This essay was highly commended in the Rangatahi category of The Warren Trust Awards for Architectural Writing 2023.

“Looking great,” my art teacher says, pointing at my artboard.

I pause for a moment and consider how the year’s work has turned out. Drawings, paintings, etchings and woodcuts. Nine pieces of art that complement each other, that have grown upon one another. The whole year, starting from monochrome sketches and leading to finely defined paintings, has felt like one big journey. And here I am, working on my last painting in what would be my last week at school.

At the start of the year, when brainstorming themes for our artboards, I wanted to choose something that would depict my life so far. What is my identity? What has made me who I am today? These were questions I wanted to answer. And as a result, anyone looking at my artboard would see an elegant gothic-style building featured in each of my paintings.

I can still remember my first day of school, when I was amazed by how majestic this place looked, with its brick-layered buildings and slanted ceilings. Back then, appearances meant a lot to me and if I’m honest, that’s one of the reasons I chose this school in the first place. But during my five years at high school, I have grown as a person, and I’ve come to realise that external appearance is not everything. My school journey is closely linked to these high ceilings and stained-glass windows, but that’s because architecture isn’t just about how something looks. It represents the effort someone put into designing this place. As such, it defines how comfortable and content people living here feel. It decides whether someone runs away when they leave high school, or whether they will turn and look back.

The 1923 blueprint of the school is framed and hung for everyone, especially the school’s students, to look at. The hand-drawn plans, with their carefully constructed blue and red lines, show just how much thought and effort was put into designing this place. The architect didn’t just want to design a ‘building’. Instead, the intention was to design a place that lives and breathes. A living community, where everyone who joins this school will feel at home. Seeing the blueprints sets an expectation the moment someone steps into the school. It tells the students that this place has received a lot of love and care before it was even built, so it is now their chance to enjoy what is offered and take on the responsibility of preserving this place for the next generation. It tells them that everyone under this roof is part of the school family. It’s the same expectation students lived by when I started as a year nine student, and it’s the same responsibility I felt each year when new students were welcomed into the school. There was always the feeling that I needed to do the right thing just because of what this school meant to everyone around me, even if my teenage brain wanted to break rules at certain times.

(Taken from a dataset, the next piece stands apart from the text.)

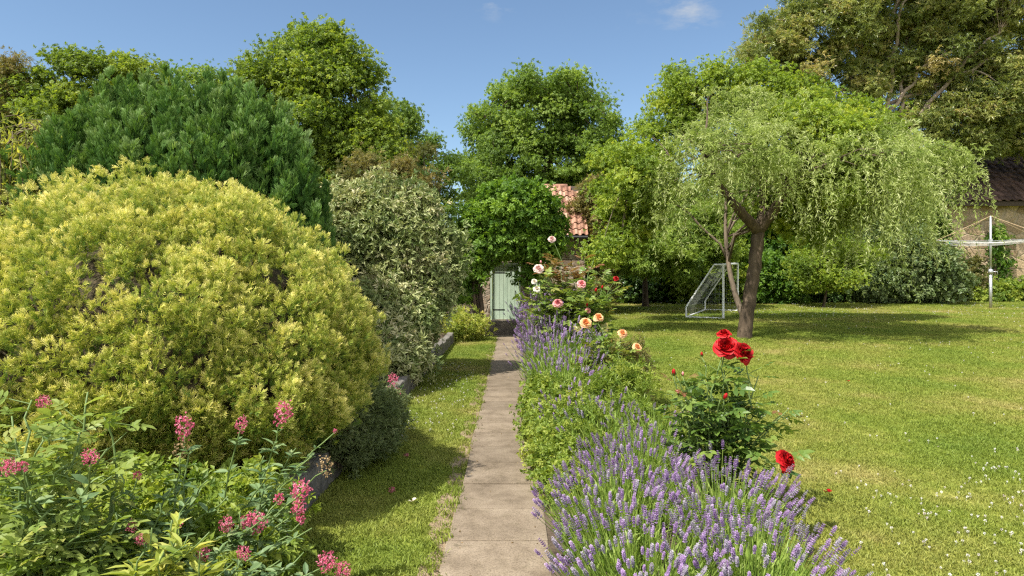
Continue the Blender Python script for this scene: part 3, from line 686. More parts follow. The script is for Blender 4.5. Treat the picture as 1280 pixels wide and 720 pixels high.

The personality of this building has shaped who I am as a person. Whenever I step in through the school gates, I feel a sense of pride, a feeling that I’m part of a legacy. This feeling seems almost intentional, something the architect had in mind the whole way through. When year 13 students leave school, they are allowed to sign one of the building’s bricks, to become a tangible part of this building’s legacy, something many of us look forward to. And every time a student walks through the main hallway, they make sure not to step on the school crest, as an acknowledgement of the effort put into designing this building and its long history. As such, respect is something this building has cultivated in each of its students, including me. But more than anything, the most important feeling comes when I play handball in the school quad during lunch. It’s the feeling that I could lie on the concrete floor surrounded by the giant brick-layered buildings and feel that everyone here is one big family.

There have been new classrooms added over the years, but the gothic architecture has been preserved throughout the school. It tells the stories of students who walked through these hallways in the 1920s and students who fought in WWII. It connects the stories of students who had to use slide rules for maths to students who now use graphic calculators. The stories of young people who made this place their home. One day, I too will be able to tell stories of running along these hallways and hiding behind curtains during class. Crying when times were tough and laughing when the world seemed so bright. Stories of our wild-ride teenage years. And it all started with one person, an architect, who decided to give a life and a personality to what could’ve been a mere building.

As I add finishing touches to my painting, I have a newfound appreciation of what this school means to me. The saturated colours reflecting off the stained-glass windows and tracery aren’t just visual elements anymore. It sculpts the lives of its students. It represents the efforts someone put into designing the school, and how that has given birth to a strong sense of family and belonging. These buildings are not just the inspiration for my art, it’s something that has shaped my life over my time at high school. As my paintings have developed over the years, so have I as a person.

When I leave school next week, I will be out in the open world. A sea of opportunities, as one of my teachers says. But I know that I will always look back at this place with fond memories, wanting to sit in a classroom for one more day. The framed blueprints, arched hallways and signed bricks will always be there in my mind as the one place that shaped my life and made me who I am today.